**STATED PROBLEM**:
Give back exactly the lines from the beginning of the listing below to the line holding "S.camera = cam", both ends included; the pictures stay out.

(3D scene scripts)
───

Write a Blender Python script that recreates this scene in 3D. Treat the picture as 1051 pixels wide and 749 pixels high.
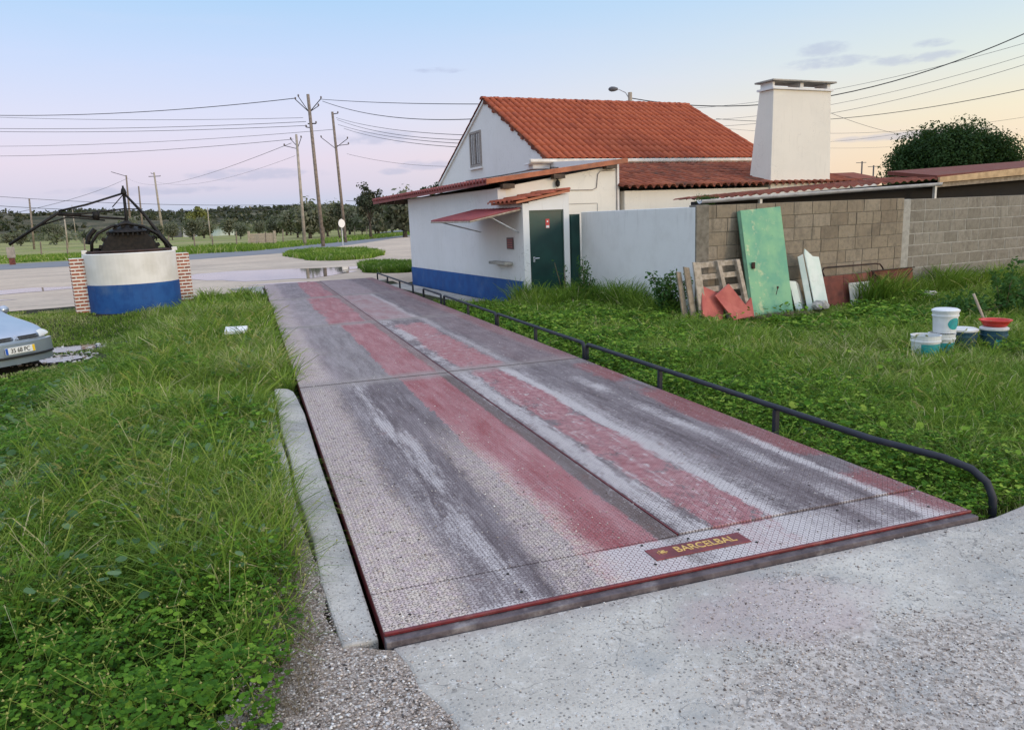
import bpy, bmesh, math, random
import numpy as np
from mathutils import Vector, Matrix
random.seed(5); RNG = np.random.default_rng(11)
for o in list(bpy.data.objects): bpy.data.objects.remove(o)
S = bpy.context.scene; COL = S.collection
R = math.radians

# ------------------------------------------------------------------ camera
F_PX, PITCH, ROLL, YAW = 780.4, 0.191245, -0.039636, 0.326055
CAM = Vector((-0.3545, -2.7156, 1.5541))
cd = bpy.data.cameras.new('camera'); cam = bpy.data.objects.new('camera', cd); COL.objects.link(cam)
Fv = Vector((math.sin(YAW)*math.cos(PITCH), math.cos(YAW)*math.cos(PITCH), -math.sin(PITCH)))
R0 = Vector((math.cos(YAW), -math.sin(YAW), 0)); U0 = R0.cross(Fv)
Rv = R0*math.cos(ROLL)+U0*math.sin(ROLL); Uv = -R0*math.sin(ROLL)+U0*math.cos(ROLL)
mw = Matrix.Identity(4)
for i in range(3):
    mw[i][0] = Rv[i]; mw[i][1] = Uv[i]; mw[i][2] = -Fv[i]; mw[i][3] = CAM[i]
cam.matrix_world = mw
cd.sensor_fit = 'HORIZONTAL'; cd.sensor_width = 36.0; cd.lens = F_PX*36.0/1051.0
cd.clip_start = 0.05; cd.clip_end = 6000
S.camera = cam

# ------------------------------------------------------------------ exposure, sky, sun
S.view_settings.view_transform = 'Standard'; S.view_settings.look = 'None'
S.view_settings.gamma = 1.0; S.view_settings.exposure = 0.06; S.view_settings.use_curve_mapping = False
SUN_EL, SUN_AZ = 9.0, 142.0          # degrees; azimuth clockwise from +Y
sl = bpy.data.lights.new('sun', 'SUN'); sun = bpy.data.objects.new('sun', sl); COL.objects.link(sun)
sl.energy = 1.05; sl.angle = R(14); sl.color = (1.0, 0.73, 0.47)
sd = Vector((math.sin(R(SUN_AZ))*math.cos(R(SUN_EL)), math.cos(R(SUN_AZ))*math.cos(R(SUN_EL)), math.sin(R(SUN_EL))))
sun.rotation_euler = sd.to_track_quat('Z', 'Y').to_euler()

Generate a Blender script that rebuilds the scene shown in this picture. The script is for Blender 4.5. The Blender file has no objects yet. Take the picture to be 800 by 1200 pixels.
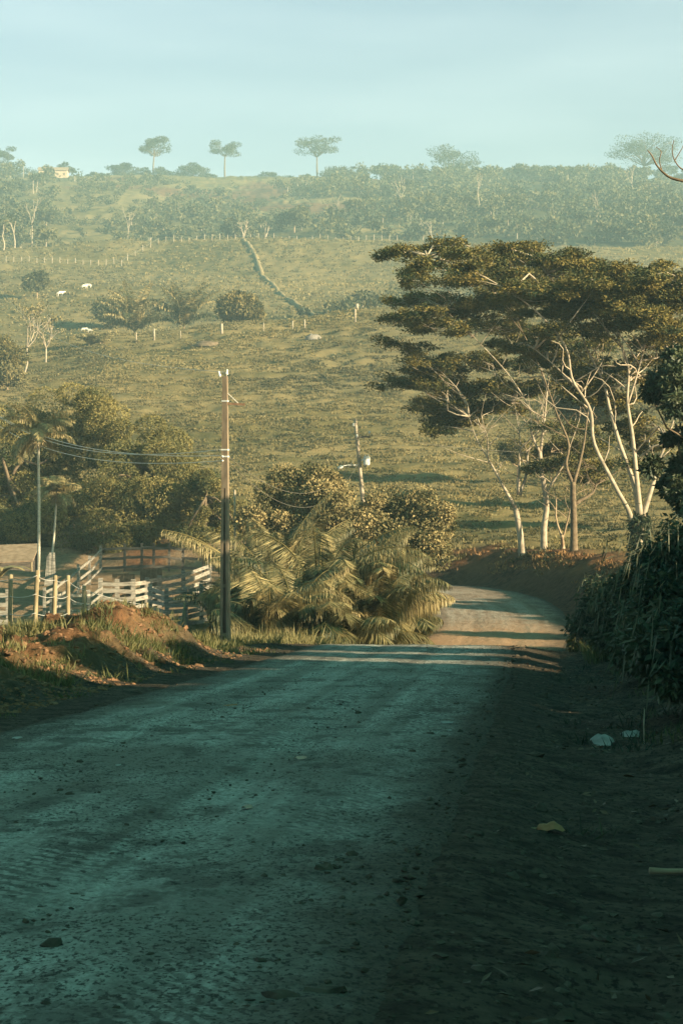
import bpy, math, random
import numpy as np
PI = math.pi
R = math.radians
sc = bpy.context.scene
col = sc.collection

# ------------------------------------------------------------------ camera
FPX = 2700.0                      # focal length in pixels of a 1200 px tall frame
PITCH = math.atan(40 / FPX)       # looking slightly down
cam_d = bpy.data.cameras.new('camera')
cam = bpy.data.objects.new('camera', cam_d); col.objects.link(cam)
cam.location = (0, 0, 0)
cam.rotation_euler = (PI / 2 - PITCH, 0, 0)
cam_d.sensor_fit = 'VERTICAL'; cam_d.sensor_height = 36.0; cam_d.sensor_width = 24.0
cam_d.lens = FPX / 1200 * 36.0
cam_d.clip_start = 0.1; cam_d.clip_end = 8000
sc.camera = cam

# ------------------------------------------------------------------ sky, sun, exposure
SUN_AZ = R(61)      # to the right of straight behind the camera
SUN_EL = R(16.5)
to_sun = np.array([math.sin(SUN_AZ) * math.cos(SUN_EL), -math.cos(SUN_AZ) * math.cos(SUN_EL), math.sin(SUN_EL)])
w = bpy.data.worlds.new('World'); sc.world = w; w.use_nodes = True
nt = w.node_tree; nt.nodes.clear()
sky = nt.nodes.new('ShaderNodeTexSky'); sky.sky_type = 'NISHITA'; sky.sun_disc = False
sky.sun_elevation = SUN_EL
sky.sun_rotation = math.atan2(to_sun[0], to_sun[1])
sky.altitude = 100; sky.air_density = 1.0; sky.dust_density = 1.5; sky.ozone_density = 2.0
tint = nt.nodes.new('ShaderNodeMix'); tint.data_type = 'RGBA'; tint.blend_type = 'MULTIPLY'
tint.inputs['Factor'].default_value = 1.0
tcs = nt.nodes.new('ShaderNodeTexCoord'); sx = nt.nodes.new('ShaderNodeSeparateXYZ')
nt.links.new(tcs.outputs['Generated'], sx.inputs[0])
el = nt.nodes.new('ShaderNodeMapRange'); el.inputs[1].default_value = 0.20; el.inputs[2].default_value = 0.45
nt.links.new(sx.outputs['Z'], el.inputs[0])
tg = nt.nodes.new('ShaderNodeMix'); tg.data_type = 'RGBA'      # pale cyan low down, deep sea green overhead
tg.inputs['A'].default_value = (0.89, 0.80, 0.755, 1); tg.inputs['B'].default_value = (0.10, 0.82, 0.44, 1)
nt.links.new(el.outputs[0], tg.inputs['Factor']); nt.links.new(tg.outputs['Result'], tint.inputs['B'])
nt.links.new(sky.outputs[0], tint.inputs['A'])
# thin high veil of cloud
tc = nt.nodes.new('ShaderNodeTexCoord')
mp = nt.nodes.new('ShaderNodeMapping'); mp.inputs['Scale'].default_value = (1.2, 1.2, 8)
nz = nt.nodes.new('ShaderNodeTexNoise'); nz.inputs['Scale'].default_value = 3.0; nz.inputs['Detail'].default_value = 5
rp = nt.nodes.new('ShaderNodeMapRange'); rp.inputs[1].default_value = 0.4; rp.inputs[2].default_value = 0.75
rp.inputs[3].default_value = 0.0; rp.inputs[4].default_value = 0.32
veil = nt.nodes.new('ShaderNodeMix'); veil.data_type = 'RGBA'
veil.inputs['B'].default_value = (5.4, 6.0, 5.9, 1)
nt.links.new(tc.outputs['Generated'], mp.inputs[0]); nt.links.new(mp.outputs[0], nz.inputs['Vector'])
nt.links.new(nz.outputs[0], rp.inputs[0]); vm = nt.nodes.new('ShaderNodeMath'); vm.operation = 'MULTIPLY'; ei = nt.nodes.new('ShaderNodeMapRange')
ei.inputs[1].default_value = 0.5; ei.inputs[2].default_value = 0.1     # the veil lies low over the horizon
nt.links.new(sx.outputs['Z'], ei.inputs[0]); nt.links.new(ei.outputs[0], vm.inputs[0]); nt.links.new(rp.outputs[0], vm.inputs[1])
nt.links.new(vm.outputs[0], veil.inputs['Factor'])
nt.links.new(tint.outputs['Result'], veil.inputs['A'])
bg = nt.nodes.new('ShaderNodeBackground'); bg.inputs['Strength'].default_value = 0.070
wo = nt.nodes.new('ShaderNodeOutputWorld')
nt.links.new(veil.outputs['Result'], bg.inputs[0]); nt.links.new(bg.outputs[0], wo.inputs[0])

sd = bpy.data.lights.new('sun', 'SUN'); sd.energy = 5.0; sd.angle = R(0.5); sd.color = (1.0, 0.80, 0.50)
so = bpy.data.objects.new('sun', sd); col.objects.link(so)
from mathutils import Vector
so.rotation_euler = Vector(to_sun).to_track_quat('Z', 'Y').to_euler()
so.location = (60, -60, 60)

vs = sc.view_settings
vs.view_transform = 'Standard'; vs.look = 'None'; vs.gamma = 1.0; vs.use_curve_mapping = False
vs.exposure = 1.8
cy = sc.cycles
cy.use_denoising = True
cy.max_bounces = 5; cy.diffuse_bounces = 1; cy.glossy_bounces = 1; cy.transmission_bounces = 3; cy.volume_bounces = 0
cy.caustics_reflective = False; cy.caustics_refractive = False

# ------------------------------------------------------------------ helpers
def at(u, v, d):
    """world point seen at pixel (u, v) of the 800x1200 photograph, d metres ahead"""
    a = (u - 400) / FPX; b = (600 - v) / FPX
    y = math.cos(PITCH) + b * math.sin(PITCH); z = -math.sin(PITCH) + b * math.cos(PITCH)
    k = d / y
    return np.array([a * k, d, z * k])

def tag(o, label=None, cat=None, group=None, kind=None):
    if label: o['label'] = label
    if cat: o['category'] = cat
    if group: o['group'] = group
    if kind: o['kind'] = kind
    return o

def empty(name, loc, rz=0.0, s=1.0):
    o = bpy.data.objects.new(name, None); col.objects.link(o)
    o.location = tuple(float(c) for c in loc); o.rotation_euler = (0, 0, rz); o.scale = (s, s, s)
    o.empty_display_size = 0.3
    return o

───

**EXERCISE RESPONSE**:
Write a Blender Python script that recreates this scene in 3D. Treat the picture as 1051 pixels wide and 749 pixels high.
import bpy, bmesh, math, random
import numpy as np
from mathutils import Vector, Matrix
random.seed(5); RNG = np.random.default_rng(11)
for o in list(bpy.data.objects): bpy.data.objects.remove(o)
S = bpy.context.scene; COL = S.collection
R = math.radians

# ------------------------------------------------------------------ camera
F_PX, PITCH, ROLL, YAW = 780.4, 0.191245, -0.039636, 0.326055
CAM = Vector((-0.3545, -2.7156, 1.5541))
cd = bpy.data.cameras.new('camera'); cam = bpy.data.objects.new('camera', cd); COL.objects.link(cam)
Fv = Vector((math.sin(YAW)*math.cos(PITCH), math.cos(YAW)*math.cos(PITCH), -math.sin(PITCH)))
R0 = Vector((math.cos(YAW), -math.sin(YAW), 0)); U0 = R0.cross(Fv)
Rv = R0*math.cos(ROLL)+U0*math.sin(ROLL); Uv = -R0*math.sin(ROLL)+U0*math.cos(ROLL)
mw = Matrix.Identity(4)
for i in range(3):
    mw[i][0] = Rv[i]; mw[i][1] = Uv[i]; mw[i][2] = -Fv[i]; mw[i][3] = CAM[i]
cam.matrix_world = mw
cd.sensor_fit = 'HORIZONTAL'; cd.sensor_width = 36.0; cd.lens = F_PX*36.0/1051.0
cd.clip_start = 0.05; cd.clip_end = 6000
S.camera = cam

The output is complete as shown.